**Exercise details:** Exclude the pictures, then repeat the remaining data exactly.

**Stored records:**
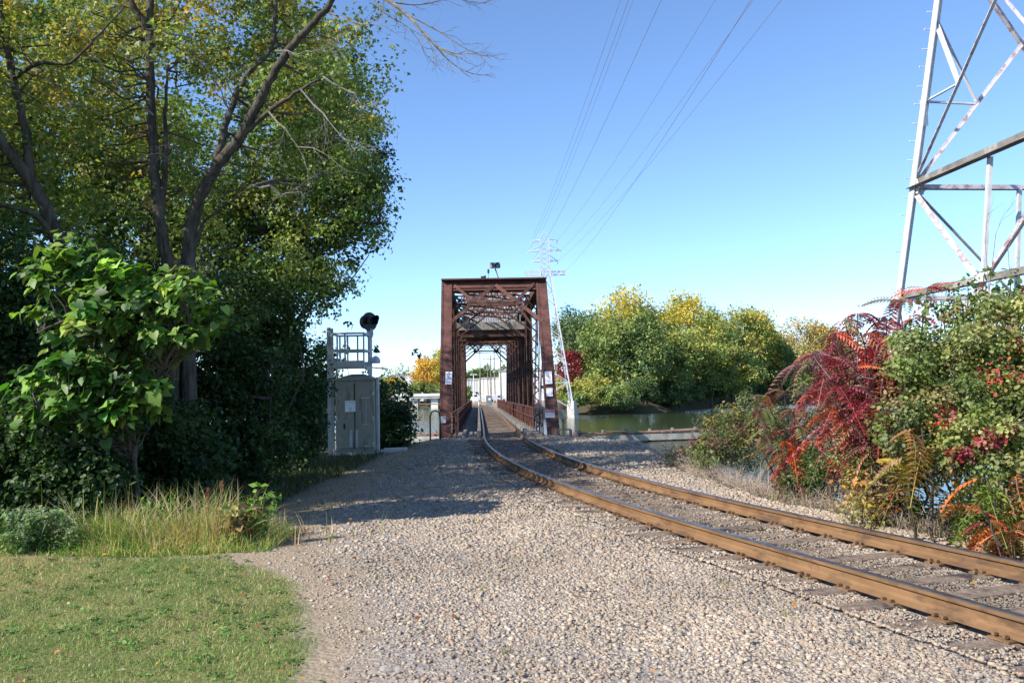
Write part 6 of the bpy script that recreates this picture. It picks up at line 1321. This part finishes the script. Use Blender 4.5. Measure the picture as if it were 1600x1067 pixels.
    mb = MB(); mb.box((p.x, 134, 1.2), (.4, .3, .6)); mb.build('relay_box', M['galv'], t); mb = MB(); mb.cyl((p.x - .3, 133.8, 2.1), (p.x - .3, 133.95, 2.1), .22, 12); mb.bar((p.x - .3, 134, 2.1), (p.x, 134, 2.1), .05, .05); mb.build('signal_head', M['black'], t)
    p = at(764, 618, 145); t = empty('equipment_box', (p.x, 145, -.1), 'dark grey green equipment box with a white notice beyond the bridge', 'cabinet'); mb = MB(); mb.box((p.x, 145, .75), (1.05, .9, 1.7)); mb.build('body', M['eqbox'], t, bevel=.03); mb = MB(); mb.box((p.x + .1, 144.53, 1.0), (.36, .02, .36)); mb.build('notice', M['white'], t); mb = MB(); mb.box((p.x, 145, 1.65), (1.15, 1.0, .1)); mb.build('lid', M['galv'], t)
    def vehicle(px, Y, L_, H_, lab, body, nm, cat):
        p = at(px, 615, Y); x = p.x; t = empty(nm, (x, Y, 0), lab, cat); mb = MB(); pr = [(-L_ / 2, .35), (L_ / 2, .35), (L_ / 2, H_ * .55), (L_ * .38, H_ * .6), (L_ * .22, H_), (-L_ / 2, H_)]
        vs = [(x + a, Y - .9, b_) for a, b_ in pr] + [(x + a, Y + .9, b_) for a, b_ in pr]; n_ = len(pr); mb.add(vs, [tuple(range(n_)), tuple(range(2 * n_ - 1, n_ - 1, -1))] + [(i, i + n_, (i + 1) % n_ + n_, (i + 1) % n_) for i in range(n_)]); mb.build('body', M[body], t, bevel=.06)
        for q in (-.32, .32): mb = MB(); mb.cyl((x + q * L_, Y - .95, .34), (x + q * L_, Y - .72, .34), .34, 14); mb.build('wheel', M['black'], t)
        mb = MB(); mb.box((x + L_ * .1, Y - .905, H_ * .76), (L_ * .22, .02, H_ * .26)); mb.build('window', M['glass'], t)
    vehicle(740, 205, 4.6, 2.1, 'white van parked before the grey warehouse', 'white', 'parked_van', 'van'); vehicle(778, 200, 4.4, 1.7, 'light grey car parked before the white building', 'galv', 'parked_car', 'car')
    # rough shrub at the left of the far approach
    far_tree('trackside_shrub', 'rough green bush left of the track at the far end of the bridge', 729, 603, 9, 135, FG, n=40, per=40, ls=.25, low=.0, group=None, ybase=625)
M['eqbox'] = mat_noise('eqbox_paint', (0.12, 0.15, 0.15), (0.17, 0.2, 0.2), 2, .5, .05)
far_bank()
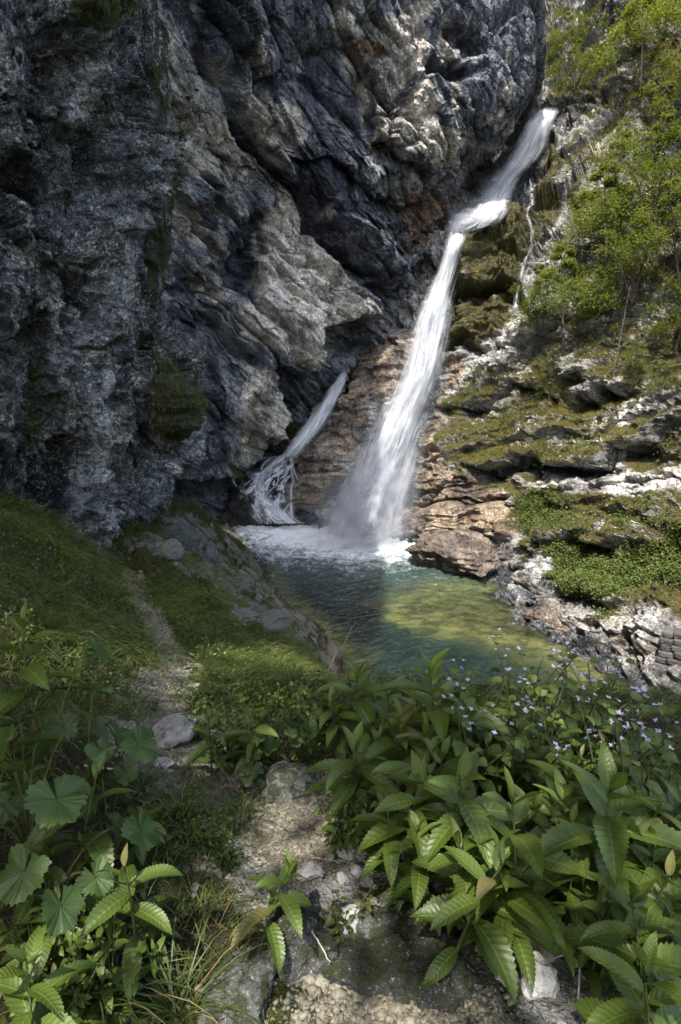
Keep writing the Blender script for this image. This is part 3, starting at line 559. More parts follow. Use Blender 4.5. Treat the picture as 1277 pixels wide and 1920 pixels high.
def ground_mat():
    t = NT('soil_and_rock'); r, g, b, a = t.attr('paint')
    n1 = t.noise(2.2, 6, .7); n2 = t.noise(14, 5, .7); n3 = t.noise(60, 3, .7)
    soil = t.mix(n2, (.018, .014, .009), (.05, .038, .022))
    c = t.mix(t.rmp(n1, .4, .6, 0, .6), soil, (.035, .045, .012))
    vo = t.n('TexVoronoi'); t.put(vo.inputs[0], t.co); vo.inputs['Scale'].default_value = 75
    pc = t.ramp(vo.outputs['Color'], [(0, (.09, .08, .06)), (1, (.60, .57, .48)), (.5, (.32, .30, .235))])
    fr = t.rmp(t.ma('ADD', r, t.ma('MULTIPLY', t.ma('SUBTRACT', n2, .5), 1.2)), .3, .6)
    c = t.mix(fr, c, pc)
    rc = t.ramp(t.ma('ADD', t.ma('MULTIPLY', n1, .6), t.ma('MULTIPLY', n2, .4)), [(.38, (.05, .048, .045)), (.62, (.24, .235, .225)), (.5, (.13, .128, .12))])
    rc = t.mix(t.rmp(t.noise(30, 4, .8), .58, .66), rc, (.38, .38, .35))
    rc = t.mix(t.rmp(t.noise(3, 5, .7, vec=t.mp(loc=(5, 5, 5))), .46, .58), rc, (.035, .042, .010))
    c = t.mix(t.rmp(t.ma('ADD', g, t.ma('MULTIPLY', t.ma('SUBTRACT', n1, .5), .9)), .35, .55), c, rc)
    tc = t.mix(t.rmp(n1, .4, .6), (.05, .045, .035), (.18, .155, .125))
    sz = t.n('SeparateXYZ'); t.put(sz.inputs[0], t.co)
    tc = t.mix(t.rmp(sz.outputs[2], WZ-.25, WZ+.12), t.mix(n1, (.06, .055, .02), (.16, .15, .06)), tc)
    tc = t.mix(t.rmp(sz.outputs[2], WZ-1.8, WZ-.6), (.06, .09, .05), tc)
    c = t.mix(t.rmp(t.ma('ADD', b, t.ma('MULTIPLY', t.ma('SUBTRACT', n1, .5), .8)), .4, .6), c, tc)
    h = t.ma('ADD', t.ma('MULTIPLY', n2, 1.0), t.ma('MULTIPLY', n3, .35))
    nb = t.bump(t.ma('MULTIPLY', vo.outputs[0], fr), .012, .8, t.bump(h, .04, .9))
    return t.done(t.pr(c, .9, nb, .15))
M_ground = ground_mat()
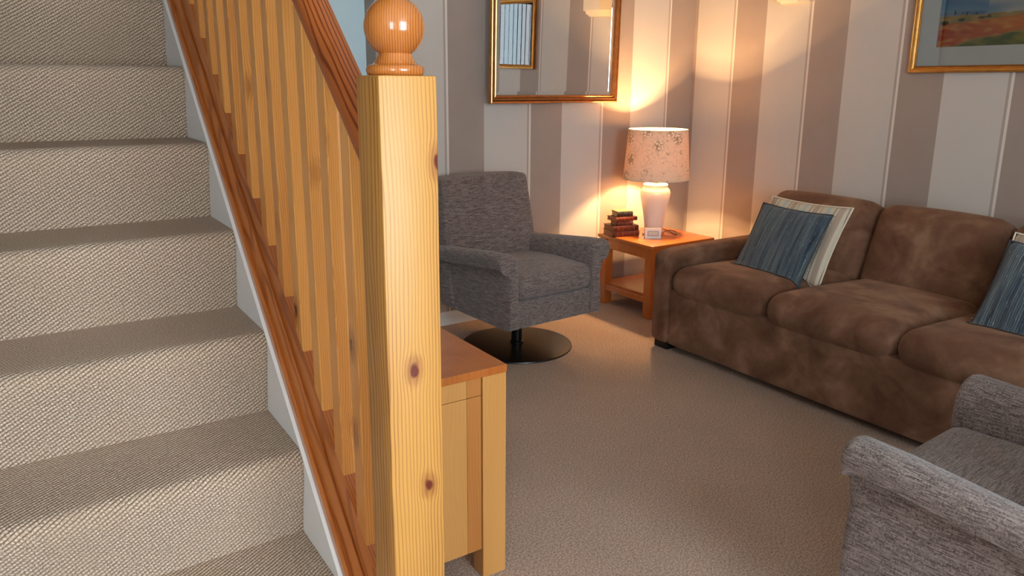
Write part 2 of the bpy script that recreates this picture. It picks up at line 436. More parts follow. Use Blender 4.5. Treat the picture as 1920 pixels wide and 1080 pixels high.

**Answer to this problem:**
Write part 6 of the bpy script that recreates this picture. It picks up at line 1321. This part finishes the script. Use Blender 4.5. Measure the picture as if it were 1600x1067 pixels.
    mb = MB(); mb.box((p.x, 134, 1.2), (.4, .3, .6)); mb.build('relay_box', M['galv'], t); mb = MB(); mb.cyl((p.x - .3, 133.8, 2.1), (p.x - .3, 133.95, 2.1), .22, 12); mb.bar((p.x - .3, 134, 2.1), (p.x, 134, 2.1), .05, .05); mb.build('signal_head', M['black'], t)
    p = at(764, 618, 145); t = empty('equipment_box', (p.x, 145, -.1), 'dark grey green equipment box with a white notice beyond the bridge', 'cabinet'); mb = MB(); mb.box((p.x, 145, .75), (1.05, .9, 1.7)); mb.build('body', M['eqbox'], t, bevel=.03); mb = MB(); mb.box((p.x + .1, 144.53, 1.0), (.36, .02, .36)); mb.build('notice', M['white'], t); mb = MB(); mb.box((p.x, 145, 1.65), (1.15, 1.0, .1)); mb.build('lid', M['galv'], t)
    def vehicle(px, Y, L_, H_, lab, body, nm, cat):
        p = at(px, 615, Y); x = p.x; t = empty(nm, (x, Y, 0), lab, cat); mb = MB(); pr = [(-L_ / 2, .35), (L_ / 2, .35), (L_ / 2, H_ * .55), (L_ * .38, H_ * .6), (L_ * .22, H_), (-L_ / 2, H_)]
        vs = [(x + a, Y - .9, b_) for a, b_ in pr] + [(x + a, Y + .9, b_) for a, b_ in pr]; n_ = len(pr); mb.add(vs, [tuple(range(n_)), tuple(range(2 * n_ - 1, n_ - 1, -1))] + [(i, i + n_, (i + 1) % n_ + n_, (i + 1) % n_) for i in range(n_)]); mb.build('body', M[body], t, bevel=.06)
        for q in (-.32, .32): mb = MB(); mb.cyl((x + q * L_, Y - .95, .34), (x + q * L_, Y - .72, .34), .34, 14); mb.build('wheel', M['black'], t)
        mb = MB(); mb.box((x + L_ * .1, Y - .905, H_ * .76), (L_ * .22, .02, H_ * .26)); mb.build('window', M['glass'], t)
    vehicle(740, 205, 4.6, 2.1, 'white van parked before the grey warehouse', 'white', 'parked_van', 'van'); vehicle(778, 200, 4.4, 1.7, 'light grey car parked before the white building', 'galv', 'parked_car', 'car')
    # rough shrub at the left of the far approach
    far_tree('trackside_shrub', 'rough green bush left of the track at the far end of the bridge', 729, 603, 9, 135, FG, n=40, per=40, ls=.25, low=.0, group=None, ybase=625)
M['eqbox'] = mat_noise('eqbox_paint', (0.12, 0.15, 0.15), (0.17, 0.2, 0.2), 2, .5, .05)
far_bank()
Keep writing the Blender script for this image. This is part 3, starting at line 559. More parts follow. Use Blender 4.5. Treat the picture as 1277 pixels wide and 1920 pixels high.
def ground_mat():
    t = NT('soil_and_rock'); r, g, b, a = t.attr('paint')
    n1 = t.noise(2.2, 6, .7); n2 = t.noise(14, 5, .7); n3 = t.noise(60, 3, .7)
    soil = t.mix(n2, (.018, .014, .009), (.05, .038, .022))
    c = t.mix(t.rmp(n1, .4, .6, 0, .6), soil, (.035, .045, .012))
    vo = t.n('TexVoronoi'); t.put(vo.inputs[0], t.co); vo.inputs['Scale'].default_value = 75
    pc = t.ramp(vo.outputs['Color'], [(0, (.09, .08, .06)), (1, (.60, .57, .48)), (.5, (.32, .30, .235))])
    fr = t.rmp(t.ma('ADD', r, t.ma('MULTIPLY', t.ma('SUBTRACT', n2, .5), 1.2)), .3, .6)
    c = t.mix(fr, c, pc)
    rc = t.ramp(t.ma('ADD', t.ma('MULTIPLY', n1, .6), t.ma('MULTIPLY', n2, .4)), [(.38, (.05, .048, .045)), (.62, (.24, .235, .225)), (.5, (.13, .128, .12))])
    rc = t.mix(t.rmp(t.noise(30, 4, .8), .58, .66), rc, (.38, .38, .35))
    rc = t.mix(t.rmp(t.noise(3, 5, .7, vec=t.mp(loc=(5, 5, 5))), .46, .58), rc, (.035, .042, .010))
    c = t.mix(t.rmp(t.ma('ADD', g, t.ma('MULTIPLY', t.ma('SUBTRACT', n1, .5), .9)), .35, .55), c, rc)
    tc = t.mix(t.rmp(n1, .4, .6), (.05, .045, .035), (.18, .155, .125))
    sz = t.n('SeparateXYZ'); t.put(sz.inputs[0], t.co)
    tc = t.mix(t.rmp(sz.outputs[2], WZ-.25, WZ+.12), t.mix(n1, (.06, .055, .02), (.16, .15, .06)), tc)
    tc = t.mix(t.rmp(sz.outputs[2], WZ-1.8, WZ-.6), (.06, .09, .05), tc)
    c = t.mix(t.rmp(t.ma('ADD', b, t.ma('MULTIPLY', t.ma('SUBTRACT', n1, .5), .8)), .4, .6), c, tc)
    h = t.ma('ADD', t.ma('MULTIPLY', n2, 1.0), t.ma('MULTIPLY', n3, .35))
    nb = t.bump(t.ma('MULTIPLY', vo.outputs[0], fr), .012, .8, t.bump(h, .04, .9))
    return t.done(t.pr(c, .9, nb, .15))
M_ground = ground_mat()
Write part 2 of the bpy script that recreates this picture. It picks up at line 436. More parts follow. Use Blender 4.5. Treat the picture as 1920 pixels wide and 1080 pixels high.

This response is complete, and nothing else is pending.